Dataset items:
▽
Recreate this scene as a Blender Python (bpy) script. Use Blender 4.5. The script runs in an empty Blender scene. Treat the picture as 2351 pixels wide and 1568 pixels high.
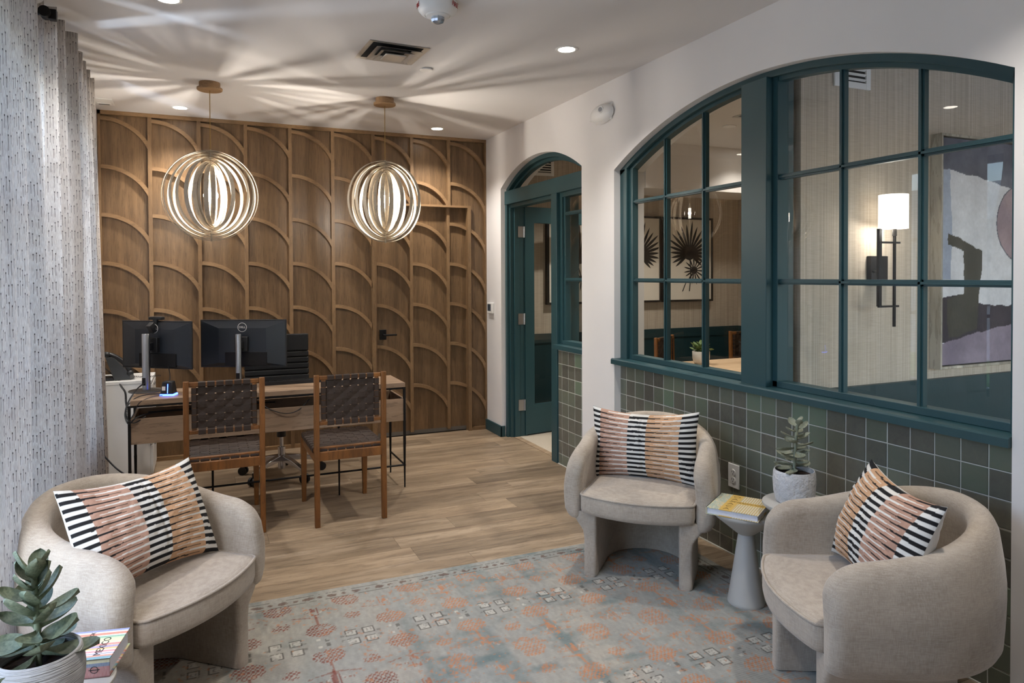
import bpy, bmesh, math, random
import numpy as np
from mathutils import Vector, Matrix, Euler

# ------------------------------------------------------------------ camera, sky, lights, exposure
scene = bpy.context.scene
COL = scene.collection
PI = math.pi
random.seed(7)
RNG = np.random.default_rng(11)

def camera():
    f, yaw, tilt, roll, sy = 1623.758, 0.415385, -0.0169165, -0.0042418, -125.916
    F = Vector((math.sin(yaw) * math.cos(tilt), math.cos(yaw) * math.cos(tilt), math.sin(tilt)))
    R = Vector((math.cos(yaw), -math.sin(yaw), 0.0))
    U = R.cross(F)
    c, s = math.cos(roll), math.sin(roll)
    R2 = c * R + s * U
    U2 = -s * R + c * U
    cam = bpy.data.cameras.new('camera')
    cam.sensor_width = 36.0
    cam.lens = f / 2351 * 36.0
    cam.shift_y = sy / 2351
    cam.clip_start = 0.02
    o = bpy.data.objects.new('camera', cam)
    COL.objects.link(o)
    B = -F
    o.matrix_world = Matrix(((R2.x, U2.x, B.x, 0), (R2.y, U2.y, B.y, 0), (R2.z, U2.z, B.z, 1.48), (0, 0, 0, 1)))
    scene.camera = o
camera()

scene.view_settings.view_transform = 'Standard'
scene.view_settings.look = 'None'
scene.view_settings.gamma = 1.0
scene.view_settings.use_curve_mapping = False
scene.view_settings.exposure = 0.78
scene.cycles.max_bounces = 8
scene.cycles.transparent_max_bounces = 12
scene.cycles.sample_clamp_indirect = 6.0
scene.cycles.use_denoising = True

world = bpy.data.worlds.new('sky')
scene.world = world
world.use_nodes = True
wn = world.node_tree
sky = wn.nodes.new('ShaderNodeTexSky')
sky.sky_type = 'NISHITA'
sky.sun_disc = False
sky.sun_elevation = math.radians(48)
sky.sun_rotation = math.radians(200)
bg = wn.nodes['Background']
wn.links.new(sky.outputs[0], bg.inputs[0])
bg.inputs[1].default_value = 0.92

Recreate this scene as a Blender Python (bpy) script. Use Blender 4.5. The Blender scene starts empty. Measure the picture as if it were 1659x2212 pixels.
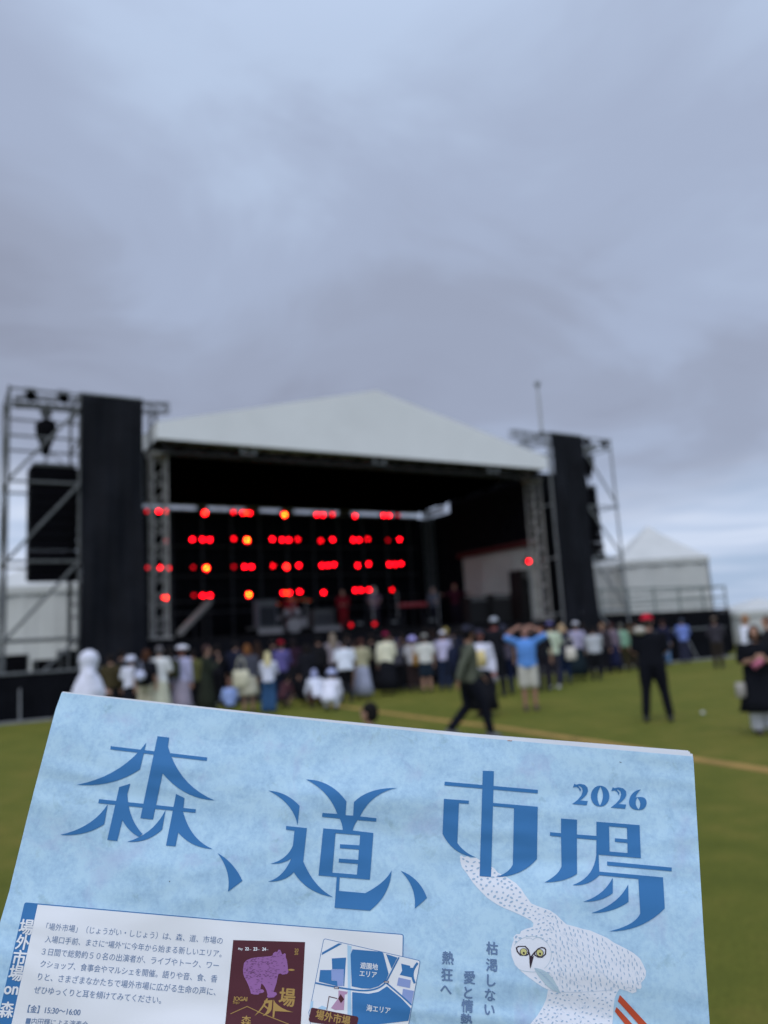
△
**WHAT TO DO:**
Copy the data exactly. Any picture it contains is to be omitted.

**SOLVED PROBLEM:**
Recreate this scene as a Blender Python (bpy) script. Use Blender 4.5. The script runs in an empty Blender scene. Treat the picture as 2351 pixels wide and 1568 pixels high.
import bpy, bmesh, math, random
import numpy as np
from mathutils import Vector, Matrix, Euler

# ------------------------------------------------------------------ camera, sky, lights, exposure
scene = bpy.context.scene
COL = scene.collection
PI = math.pi
random.seed(7)
RNG = np.random.default_rng(11)

def camera():
    f, yaw, tilt, roll, sy = 1623.758, 0.415385, -0.0169165, -0.0042418, -125.916
    F = Vector((math.sin(yaw) * math.cos(tilt), math.cos(yaw) * math.cos(tilt), math.sin(tilt)))
    R = Vector((math.cos(yaw), -math.sin(yaw), 0.0))
    U = R.cross(F)
    c, s = math.cos(roll), math.sin(roll)
    R2 = c * R + s * U
    U2 = -s * R + c * U
    cam = bpy.data.cameras.new('camera')
    cam.sensor_width = 36.0
    cam.lens = f / 2351 * 36.0
    cam.shift_y = sy / 2351
    cam.clip_start = 0.02
    o = bpy.data.objects.new('camera', cam)
    COL.objects.link(o)
    B = -F
    o.matrix_world = Matrix(((R2.x, U2.x, B.x, 0), (R2.y, U2.y, B.y, 0), (R2.z, U2.z, B.z, 1.48), (0, 0, 0, 1)))
    scene.camera = o
camera()

scene.view_settings.view_transform = 'Standard'
scene.view_settings.look = 'None'
scene.view_settings.gamma = 1.0
scene.view_settings.use_curve_mapping = False
scene.view_settings.exposure = 0.78
scene.cycles.max_bounces = 8
scene.cycles.transparent_max_bounces = 12
scene.cycles.sample_clamp_indirect = 6.0
scene.cycles.use_denoising = True

world = bpy.data.worlds.new('sky')
scene.world = world
world.use_nodes = True
wn = world.node_tree
sky = wn.nodes.new('ShaderNodeTexSky')
sky.sky_type = 'NISHITA'
sky.sun_disc = False
sky.sun_elevation = math.radians(48)
sky.sun_rotation = math.radians(200)
bg = wn.nodes['Background']
wn.links.new(sky.outputs[0], bg.inputs[0])
bg.inputs[1].default_value = 0.92

Recreate this scene as a Blender Python (bpy) script. Use Blender 4.5. The Blender scene starts empty. Measure the picture as if it were 1659x2212 pixels.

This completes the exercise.